Deduziram ainda os réus reconvenção contra os AA., alegando, ainda, que a conduta descrita dos AA./Reconvindos tem causado ofensas morais aos RR./Reconvintes, cuja reparação não poderá ascender a valor inferior a € 10.000,00 e formularam os seguintes pedidos:

a) seja reconhecido o direito de propriedade dos RR. sobre o estabelecimento de indústria e comércio de padaria sito na Rua ..., n.º ... A, ..., ..., Freguesia de ..., concelho de Cascais, inscrito na Matriz sob o Artigo ... da Freguesia de ..., com o valor patrimonial de € 39.093,60; do local onde se encontra instalado o quadro eléctrico e o contador da água em zona privada e de acesso à residência dos RR.; bem como a propriedade dos RR. sobre todo o equipamento e maquinaria que se encontra no estabelecimento;
b) seja reconhecida a existência do contrato de comodato celebrado entre AA. e R. mulher e este já ter terminado por interpelação dos RR. aos AA. com efeitos retroactivos, pelo menos, a Novembro de 2008;
c) sejam os Reconvindos condenados no pagamento da quantia mensal de € 1.000,00, desde pelo menos Novembro de 2008, e que perfaz na data de dedução da reconvenção € 8.000,00, bem como nas prestações que se vençam até efectiva entrega do imóvel livre de pessoas, a título de contrapartida pela utilização do imóvel;


d) sejam os Reconvindos condenados na entrega do imóvel, livre de pessoas, em perfeito estado de conservação, bem como todo o equipamento e maquinaria que ali se encontrava à data da entrega do imóvel, em perfeito estado de funcionamento, bem como na condenação no pagamento de uma sanção pecuniária compulsória por cada dia de atraso na entrega do imóvel, a partir da decisão que julgue procedente o presente pedido, no montante nunca inferior à taxa diária de € 1.500,00;
e) sejam os Reconvindos condenados, a título de danos não patrimoniais, no montante não inferior a € 10.000,00.
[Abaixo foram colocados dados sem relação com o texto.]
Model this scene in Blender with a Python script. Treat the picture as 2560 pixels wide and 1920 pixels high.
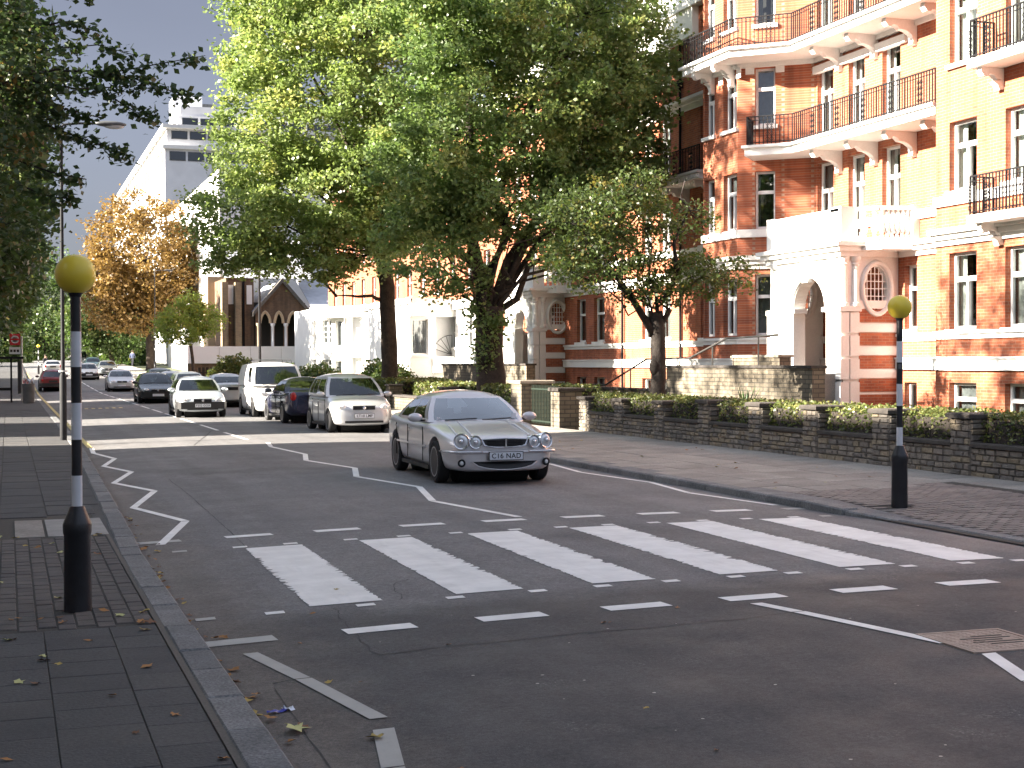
import bpy, bmesh, math, random
import numpy as np
from mathutils import Vector, Matrix
random.seed(7); RNG = np.random.default_rng(7)
R = math.radians
for o in list(bpy.data.objects): bpy.data.objects.remove(o)
SC = bpy.context.scene
COL = SC.collection

# ------------------------------------------------------------------ camera
cam_d = bpy.data.cameras.new('camera'); cam = bpy.data.objects.new('camera', cam_d); COL.objects.link(cam)
cr = Vector((0.94395452, -0.33006303, -0.00287505)); cu = Vector((0.00769469, 0.01329664, 0.99988199)); cf = Vector((0.32998585, 0.94386524, -0.01509116))
cm = Matrix((cr, cu, -cf)).transposed().to_4x4(); cm.translation = (0, 0, 1.87)
cam.matrix_world = cm
cam_d.sensor_width = 36; cam_d.lens = 3600 / 2560 * 36; cam_d.clip_end = 3000; cam_d.clip_start = 0.05
SC.camera = cam

# ------------------------------------------------------------------ sky, sun, exposure
SUN_EL, SUN_AZ = 23.0, -86.0          # azimuth from +Y, clockwise seen from above (negative: to the left of the street)
w = bpy.data.worlds.new('World'); SC.world = w; w.use_nodes = True
nt = w.node_tree; nt.nodes.clear()
sky = nt.nodes.new('ShaderNodeTexSky'); sky.sky_type = 'NISHITA'; sky.sun_disc = False
sky.sun_elevation = R(SUN_EL); sky.sun_rotation = R(SUN_AZ)
sky.air_density = 1.0; sky.dust_density = 1.5; sky.ozone_density = 1.0
hs = nt.nodes.new('ShaderNodeHueSaturation'); hs.inputs['Saturation'].default_value = 0.42
tc = nt.nodes.new('ShaderNodeTexCoord'); mp = nt.nodes.new('ShaderNodeMapping'); mp.inputs['Scale'].default_value = (1, 1, 3.5)
nz = nt.nodes.new('ShaderNodeTexNoise'); nz.inputs['Scale'].default_value = 1.3; nz.inputs['Detail'].default_value = 5; nz.inputs['Roughness'].default_value = .5
rm = nt.nodes.new('ShaderNodeMapRange'); rm.inputs['From Min'].default_value = .3; rm.inputs['From Max'].default_value = .7; rm.inputs['To Min'].default_value = .86; rm.inputs['To Max'].default_value = 1.12
ml = nt.nodes.new('ShaderNodeMix'); ml.data_type = 'RGBA'; ml.blend_type = 'MULTIPLY'; ml.inputs['Factor'].default_value = 1
cl_ = nt.nodes.new('ShaderNodeMix'); cl_.data_type = 'RGBA'; cl_.blend_type = 'MULTIPLY'; cl_.inputs['Factor'].default_value = 1; 
# a slate storm-cloud bank lies low; unseen sky overhead brightened to light the shade
sx_ = nt.nodes.new('ShaderNodeSeparateXYZ'); bk = nt.nodes.new('ShaderNodeMapRange'); bk.interpolation_type = 'SMOOTHSTEP'; bk.inputs['From Min'].default_value = .24; bk.inputs['From Max'].default_value = .60
bc = nt.nodes.new('ShaderNodeMix'); bc.data_type = 'RGBA'; bc.inputs['A'].default_value = (.212, .214, .254, 1); bc.inputs['B'].default_value = (.95, .97, 1.04, 1)
nt.links.new(tc.outputs['Generated'], sx_.inputs[0]); nt.links.new(sx_.outputs[2], bk.inputs['Value']); nt.links.new(bk.outputs[0], bc.inputs['Factor']); nt.links.new(bc.outputs['Result'], cl_.inputs['B'])
bg = nt.nodes.new('ShaderNodeBackground'); bg.inputs['Strength'].default_value = 0.062
wo = nt.nodes.new('ShaderNodeOutputWorld')
L = nt.links.new
L(sky.outputs[0], hs.inputs['Color']); L(tc.outputs['Generated'], mp.inputs[0]); L(mp.outputs[0], nz.inputs['Vector'])
L(nz.outputs['Fac'], rm.inputs['Value']); L(hs.outputs[0], ml.inputs['A']); L(rm.outputs[0], ml.inputs['B'])
L(ml.outputs['Result'], cl_.inputs['A']); L(cl_.outputs['Result'], bg.inputs['Color']); L(bg.outputs[0], wo.inputs['Surface'])

sd = bpy.data.lights.new('sun', 'SUN'); sun = bpy.data.objects.new('sun', sd); COL.objects.link(sun)
sd.energy = 5.0; sd.angle = R(0.53); sd.color = (1.0, 0.90, 0.76)
sdir = Vector((math.sin(R(SUN_AZ)) * math.cos(R(SUN_EL)), math.cos(R(SUN_AZ)) * math.cos(R(SUN_EL)), math.sin(R(SUN_EL))))
sun.rotation_euler = sdir.to_track_quat('Z', 'Y').to_euler(); sun.location = (-30, 0, 40)
SC.view_settings.view_transform = 'Standard'; SC.view_settings.look = 'None'; SC.view_settings.gamma = 1
SC.view_settings.exposure = 2.86; SC.view_settings.use_curve_mapping = False
SC.cycles.max_bounces = 6; SC.cycles.diffuse_bounces = 3; SC.cycles.glossy_bounces = 3; SC.cycles.transparent_max_bounces = 12
SC.cycles.transmission_bounces = 3; SC.cycles.use_denoising = True
SC.cycles.sample_clamp_indirect = 8

# ------------------------------------------------------------------ terrain functions (world metres; the camera stands at x=0, y=0)
def rise(y):
    t = max(0.0, y - 90.0); t = min(t, 190)
    return 0.019 * t * t / (t + 12)
def rz(x, y=0.0):                       # road surface with its camber
    xx = max(0.6, min(10.2, x))
    return 0.011 * (xx - 5.3) - .044 * ((xx - 5.3) / 4) ** 2 + rise(y)

# ------------------------------------------------------------------ mesh helpers
class MB:
    def __init__(s): s.v = []; s.f = []; s.m = []
    def add(s, vs, fs, m=0):
        n = len(s.v); s.v += [tuple(v) for v in vs]; s.f += [tuple(i + n for i in f) for f in fs]; s.m += [m] * len(fs); return s
    def box(s, x0, x1, y0, y1, z0, z1, m=0):
        x0, x1 = min(x0, x1), max(x0, x1); y0, y1 = min(y0, y1), max(y0, y1)
        return s.add([(x0, y0, z0), (x1, y0, z0), (x1, y1, z0), (x0, y1, z0), (x0, y0, z1), (x1, y0, z1), (x1, y1, z1), (x0, y1, z1)],
                     [(3, 2, 1, 0), (4, 5, 6, 7), (0, 1, 5, 4), (1, 2, 6, 5), (2, 3, 7, 6), (3, 0, 4, 7)], m)
    def cbox(s, x0, x1, y0, y1, z0, z1, c=.006, m=0):        # box with chamfered top edges
        return s.add([(x0, y0, z0), (x1, y0, z0), (x1, y1, z0), (x0, y1, z0), (x0, y0, z1 - c), (x1, y0, z1 - c), (x1, y1, z1 - c), (x0, y1, z1 - c),
                      (x0 + c, y0 + c, z1), (x1 - c, y0 + c, z1), (x1 - c, y1 - c, z1), (x0 + c, y1 - c, z1)],
                     [(8, 9, 10, 11), (0, 1, 5, 4), (1, 2, 6, 5), (2, 3, 7, 6), (3, 0, 4, 7), (4, 5, 9, 8), (5, 6, 10, 9), (6, 7, 11, 10), (7, 4, 8, 11)], m)
    def obox(s, c, ux, uy, hx, hy, z0, z1, m=0):             # oriented box: centre, unit axes in plan, half sizes
        c = Vector(c[:2] + (0,)) if len(c) == 2 else Vector(c); ux = Vector((ux[0], ux[1], 0)); uy = Vector((uy[0], uy[1], 0)); P = []
        for z in (z0, z1):
            for a, b in ((-1, -1), (1, -1), (1, 1), (-1, 1)):
                q = c + ux * (a * hx) + uy * (b * hy); P.append((q.x, q.y, z))
        return s.add(P, [(3, 2, 1, 0), (4, 5, 6, 7), (0, 1, 5, 4), (1, 2, 6, 5), (2, 3, 7, 6), (3, 0, 4, 7)], m)
    def poly(s, pts, z0, z1, m=0):                           # vertical prism from plan polygon
        n = len(pts); V = [(p[0], p[1], z0) for p in pts] + [(p[0], p[1], z1) for p in pts]
        F = [tuple(range(n - 1, -1, -1)), tuple(range(n, 2 * n))] + [(i, (i + 1) % n, n + (i + 1) % n, n + i) for i in range(n)]
        return s.add(V, F, m)
    def extr(s, pts, vec, m=0):                              # prism: 3-D polygon swept by a vector
        n = len(pts); vec = Vector(vec); V = [tuple(p) for p in pts] + [tuple(Vector(p) + vec) for p in pts]
        F = [tuple(range(n - 1, -1, -1)), tuple(range(n, 2 * n))] + [(i, (i + 1) % n, n + (i + 1) % n, n + i) for i in range(n)]
        return s.add(V, F, m)
    def tube(s, path, rad, n=8, cap=True, m=0):
        path = [Vector(p) for p in path]
        if not hasattr(rad, '__len__'): rad = [rad] * len(path)
        V = []; F = []
        ref = Vector((0.13, 0.21, 1)).normalized()
        for i, p in enumerate(path):
            d = (path[min(i + 1, len(path) - 1)] - path[max(i - 1, 0)]).normalized()
            a = d.cross(ref)
            if a.length < .05: a = d.cross(Vector((1, 0, 0)))
            a.normalize(); b = d.cross(a)
            for k in range(n):
                t = 2 * math.pi * k / n; V.append(tuple(p + (a * math.cos(t) + b * math.sin(t)) * rad[i]))
        for i in range(len(path) - 1):
            for k in range(n):
                F.append((i * n + k, i * n + (k + 1) % n, (i + 1) * n + (k + 1) % n, (i + 1) * n + k))
        if cap: F += [tuple(range(n - 1, -1, -1)), tuple(range((len(path) - 1) * n, len(path) * n))]
        return s.add(V, F, m)
    def lathe(s, prof, c=(0, 0, 0), n=16, m=0, axis='Z', cap=True):    # profile (r, h)
        V = []; F = []; c = Vector(c)
        for r, h in prof:
            for k in range(n):
                t = 2 * math.pi * k / n; a, b = r * math.cos(t), r * math.sin(t)
                V.append(tuple(c + (Vector((a, b, h)) if axis == 'Z' else Vector((h, a, b)) if axis == 'X' else Vector((b, h, a)))))
        for i in range(len(prof) - 1):
            for k in range(n):
                F.append((i * n + k, i * n + (k + 1) % n, (i + 1) * n + (k + 1) % n, (i + 1) * n + k))
        if cap: F += [tuple(range(n - 1, -1, -1)), tuple(range((len(prof) - 1) * n, len(prof) * n))]
        return s.add(V, F, m)
    def sphere(s, c, r, n=16, k=10, sc=(1, 1, 1), m=0):
        V = []; F = []
        for i in range(k + 1):
            a = math.pi * i / k
            for j in range(n):
                t = 2 * math.pi * j / n
                V.append((c[0] + r * sc[0] * math.sin(a) * math.cos(t), c[1] + r * sc[1] * math.sin(a) * math.sin(t), c[2] - r * sc[2] * math.cos(a)))
        for i in range(k):
            for j in range(n): F.append((i * n + j, i * n + (j + 1) % n, (i + 1) * n + (j + 1) % n, (i + 1) * n + j))
        return s.add(V, F, m)
    def mesh(s, name, mats, smooth=False):
        me = bpy.data.meshes.new(name); me.from_pydata(s.v, [], s.f)
        for mt in (mats if isinstance(mats, (list, tuple)) else [mats]): me.materials.append(M[mt] if isinstance(mt, str) else mt)
        if any(s.m): me.polygons.foreach_set('material_index', s.m)
        if smooth:
            me.polygons.foreach_set('use_smooth', [True] * len(me.polygons))
            if smooth != 1: me.set_sharp_from_angle(angle=R(smooth))
        me.update(); return me
    def build(s, name, mats, parent=None, smooth=False, **kw):
        return link(name, s.mesh(name, mats, smooth), parent, **kw)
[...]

Os autores replicaram, impugnando diversa factualidade alegada na reconvenção e invocando, em síntese, que:

1) O R. marido retirou do estabelecimento uma tendeira, adquirida pelos AA., com um custo que ascende a € 13.200,00, a cuja restituição aquele não procedeu, donde que devam os RR. indemnizar os AA. naquele montante;
2) O R. marido, desobedecendo à decisão proferida no âmbito dos autos de procedimento cautelar apenso, voltou a provocar a paralisação temporária da actividade do dito estabelecimento, causando danos patrimoniais e morais aos AA., a reparar com indemnização no valor de € 10.000,00, a que deve acrescer indemnização equivalente a € 5.000,00 por cada vez que os RR. voltarem a perturbar o funcionamento do estabelecimento, a liquidar em execução de sentença;
3) Os RR./Reconvintes litigam de má fé, alterando reiteradamente a verdade dos factos, devendo ser condenados em conformidade.

Requereram os autores a ampliação do pedido, com adição dos seguintes novos pedidos:



a) serem os RR. condenados a pagar aos AA., a quantia de € 13.200,00 (treze mil e duzentos euros), a título de indemnização pelos danos por eles causados com a retirada do estabelecimento e o descaminho da tendeira adquirida e pertencente aos AA;
b) serem os RR. condenados a pagar aos AA., a quantia de € 10.000,00 (dez mil euros), a título de indemnização pelos danos morais, prejuízos e encargos causados pela turbação de que deles foram vítimas, nos dias 15 e 18 de Junho de 2009;
c) serem os RR. condenados a pagar aos AA., a título de indemnização, a quantia de € 5.000,00 (sete mil e quinhentos euros), a liquidar em execução de sentença, por cada dia em que, infringindo a providência cautelar que se encontra decretada, reincidirem na criação de dificuldades ao normal e pleno funcionamento da actividade do estabelecimento, seja por acção, seja por omissão, designadamente, recusando-se a voltar a ligar a luz ao estabelecimento, sempre que esta, independentemente do motivo, tenha sido cortada;
d) serem os RR. condenados como litigantes de má fé, em multa e a indemnizarem os AA., em quantia a liquidar a final, correspondente ao reembolso de todos custos e encargos com a presente lide, incluindo os honorários advocatícios.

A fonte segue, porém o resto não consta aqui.